Dark Shadows was an earnest but campy “horror” soap opera that ran five days a week from 1966-71, then reran on cable in the 90s. As a phenomenon, there’s not much to say about it. I certainly wasn’t going to blog about going to one of their conventions.
Really, that’s what I thought.
We wandered into a huge room. Close to a thousand people watched raptly as snippets of various episodes were projected on a mall-theater sized screen. A lot of the same folks go to these things every year, year after year. They’ve seen it all before. At a Serious Dramatic Moment, about half the people there laughed – out loud -- in perfect unison. Seriously, hundreds of them, all at once. This was creepier than anything in the plot. We never figured out why.
The demographic of people who were fans in 1966 isn’t young, though they still dress that way. I hope I have the guts to wear a micro-mini with high heels when I’m those women’s age. I also hope I don’t. Ask me about the old lady in the psychedelic dashiki, I’ll tell you off the record.
Details aside, I respect their devotion. The two who broke my heart and gladdened my spirit were an elderly couple in matching Dark Shadows shirts. She was partially blind but pushed his wheelchair and handled his oxygen tank like a trooper. Her smile, when I asked to take their picture, was humbling in its radiance.

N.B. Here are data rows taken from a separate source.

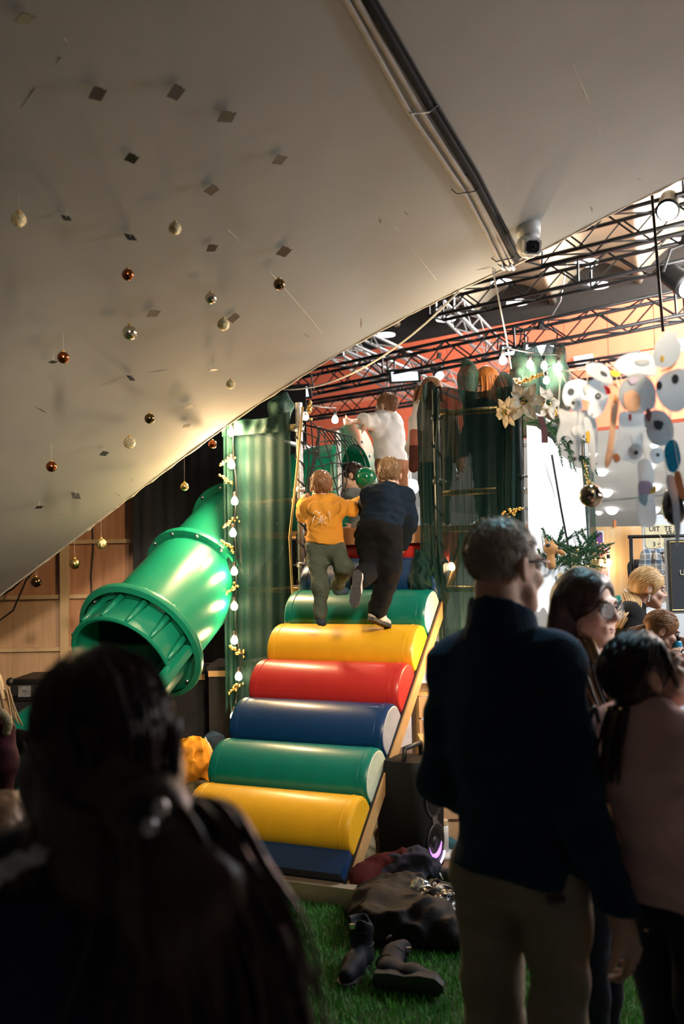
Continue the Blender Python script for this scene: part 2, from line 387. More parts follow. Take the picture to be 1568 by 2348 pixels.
# ------------------------------------------------------------------ structure: floor, soffit, walls, hall
def S(o, lab=None): o['kind'] = 'structure'; return o if not lab else tag(o, lab)
S(mk('floor', MB().box((4, 11, -.06), (30, 34, .1)), M_hallfl))
S(mk('floor_turf', MB().box((-.9, 3.0, -.005), (4.4, 4.6, .014)), M_turf))
S(mk('floor_carpet', MB().box((2.0, 6.4, -.006), (5.4, 5.0, .014)), M_carpet))
S(mk('floor_carpet_slide', MB().box((-2.0, 7.2, -.006), (2.6, 3.8, .0135)), M_carpet))
# turf blades: nobody could count them
def turf():
    n = 90000
    x = rng.uniform(-1.5, 1.25, n); y = rng.uniform(2.3, 5.2, n)
    h = rng.uniform(.018, .034, n); a = rng.uniform(0, 6.28, n); l = rng.normal(0, .010, (n, 2)); wd = .0022
    z0 = np.full(n, .004)
    A = np.stack([x - wd*np.cos(a), y - wd*np.sin(a), z0], 1); B = np.stack([x + wd*np.cos(a), y + wd*np.sin(a), z0], 1)
    T = np.stack([x + l[:, 0], y + l[:, 1], z0 + h], 1)
    vv = np.stack([A, B, T], 1).reshape(-1, 3)
    ff = np.arange(3*n).reshape(-1, 3)
    o = mesh_obj('turf_grass', vv, ff.tolist(), M_grass, None, False); tag(o, 'short artificial grass pile on the floor before the ramp', 'grass', kind='stuff')
turf()
# the big sloping soffit of the stair: edge traced through the photo at its own depth, ruled towards the camera
ED, ER = V(.928, -.371, 0), V(-.371, -.928, 0)          # along the edge; along the rulings
E0 = V(0, 6.05, 0)
EPX = [(-260,1560),(0,1365),(150,1253),(300,1138),(420,1048),(545,958),(650,888),(760,820),(900,742),(1050,666),(1180,606),(1250,571),(1400,491),(1568,410),(1800,298)]
def edge_pt(px, py):
    dx = (px - CX)/FPX; Y = 6.05
    for _ in range(8):
        p = at(px, py, Y); Y = 6.05 - .3998 * p[0]
    return at(px, py, Y)
EPT = [edge_pt(*q) for q in EPX]
ES = [float((p - E0).dot(ED)) for p in EPT]; EZ = [float(p[2]) for p in EPT]
sl0 = (EZ[1]-EZ[0])/(ES[1]-ES[0])
def soff_z(s):
    if s < ES[0]: return EZ[0] + (s - ES[0]) * sl0
    if s > ES[-1]: return EZ[-1] + (s - ES[-1]) * .3
    return float(np.interp(s, ES, EZ))
def soffit_at(x, y):
    return soff_z((V(x, y, 0) - E0).dot(ED))
_ss = np.arange(-3.4, 4.6, .06); _zz = np.array([soff_z(s) for s in _ss])
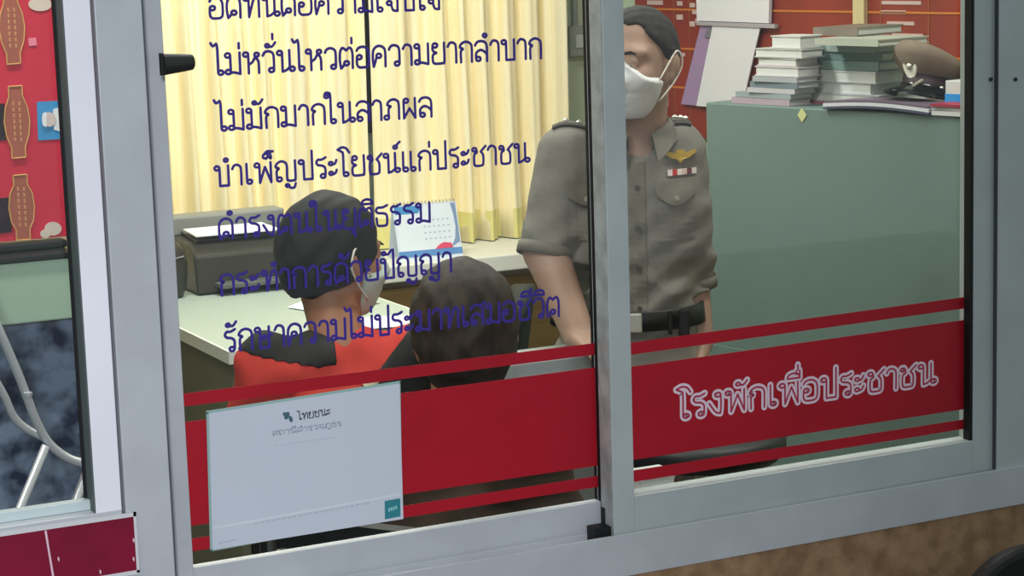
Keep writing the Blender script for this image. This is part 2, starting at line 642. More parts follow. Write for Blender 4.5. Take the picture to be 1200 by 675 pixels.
mb.box((XR1, -.045, Z_BOT), (2.7, .05, 2.7))
mb.box((-2.2, -.045, HEAD), (XR1, .05, 2.7))
mb.box((-3.4, -.045, 0), (-2.2, .05, 2.7))
struct(mb.build('wall_front', BROWN))

# ---- the two-sash sliding window
win = struct(empty('window_1', (0, 0, 0)))
# frame: jambs, head and sill channel
mb = MB()
mb.box((XJ0, -.045, Z_BOT), (XJ1, .05, HEAD))
mb.build('jamb', ALU, win, bevel=.0015)
mb = MB()
mb.box((XJ1-.0006, -.0452, Z_LIP), (XJ1+.0012, .003, HEAD))  # shade of the crack beside the sash, put into a dark strip
mb.build('joint_strip', mat('dark_joint', (70, 74, 80), .6), win)
mb = MB()
mb.box((XR0-.0016, -.0458, Z_LIP), (XR0+.0004, -.037, HEAD))  # dark strip added along the joint at the right jamb
mb.build('joint_strip', mat('dark_joint', (70, 74, 80), .6), win)
mb = MB()
mb.box((XR0, -.045, Z_LIP-.01), (XR1, .05, HEAD))
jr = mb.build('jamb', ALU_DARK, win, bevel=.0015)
sc = MB()
for px_ in ((1161, 93), (1190, 93)):
    p = at(px_[0], px_[1], -.0455 if px_[0] > 1170 else -.039)
    sc.tube([p, p+Vector((0, -.0015, 0))], .0035, 10)
sc.build('screw', mat('dark_steel', (50, 54, 58), .4, .6), jr)
mb = MB()
mb.box((XJ0, -.045, HEAD-.05), (XR1, .05, HEAD))
mb.build('head_rail', ALU, win)
mb = MB()
mb.box((XJ1, -.050, Z_BOT), (XR1, -.045, Z_LIP))        # front lip
mb.box((XJ1, -.045, Z_BOT), (XR1, .05, Z_LIP-.016))     # track bed
mb.box((XJ1, -.003, Z_LIP-.016), (XR0, .0, Z_LIP-.004))  # rib between the tracks
mb.build('sill_channel', ALU, win, bevel=.001)

# rear sash (left) and front sash (right)
def sash(x0, x1, yf, yb, yg, zb_glass, xg0, xg1, mfr):
    s = empty('sash')
    s.parent = win
    zb = Z_LIP-.012
    mb = MB()
    mb.box((x0, yf, zb), (xg0, yb, HEAD-.03))
    mb.build('stile', mfr, s, bevel=.0012)
    mb = MB()
    mb.box((xg1, yf, zb), (x1, yb, HEAD-.03))
    mb.build('stile', mfr, s, bevel=.0012)
    mb = MB()
    mb.box((xg0, yf, zb), (xg1, yb, zb_glass))
    mb.box((xg0, yf, HEAD-.09), (xg1, yb, HEAD-.03))
    mb.build('rail', mfr, s, bevel=.0012)
    mb = MB()
    mb.box((xg0-.004, yg-.0015, zb_glass-.004), (xg1+.004, yg+.0015, HEAD-.08))
    g = mb.build('glass_pane', GLASS, s)
    part_label(g, 'clear window glass')
    return s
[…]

I wish I hadn’t ruined the shot.
This is the moral, and why I’m telling you about it: We don’t outgrow our penchants and peccadilloes. We take them with us into that good night. Let the jokers joke and the snobs sneer, what matters isn’t what we care about, it’s that we still care. Those people still care, and I honor them for that.
Well, maybe not the guy who looked like Captain Kangaroo’s evil uncle, but the rest of them, definitely.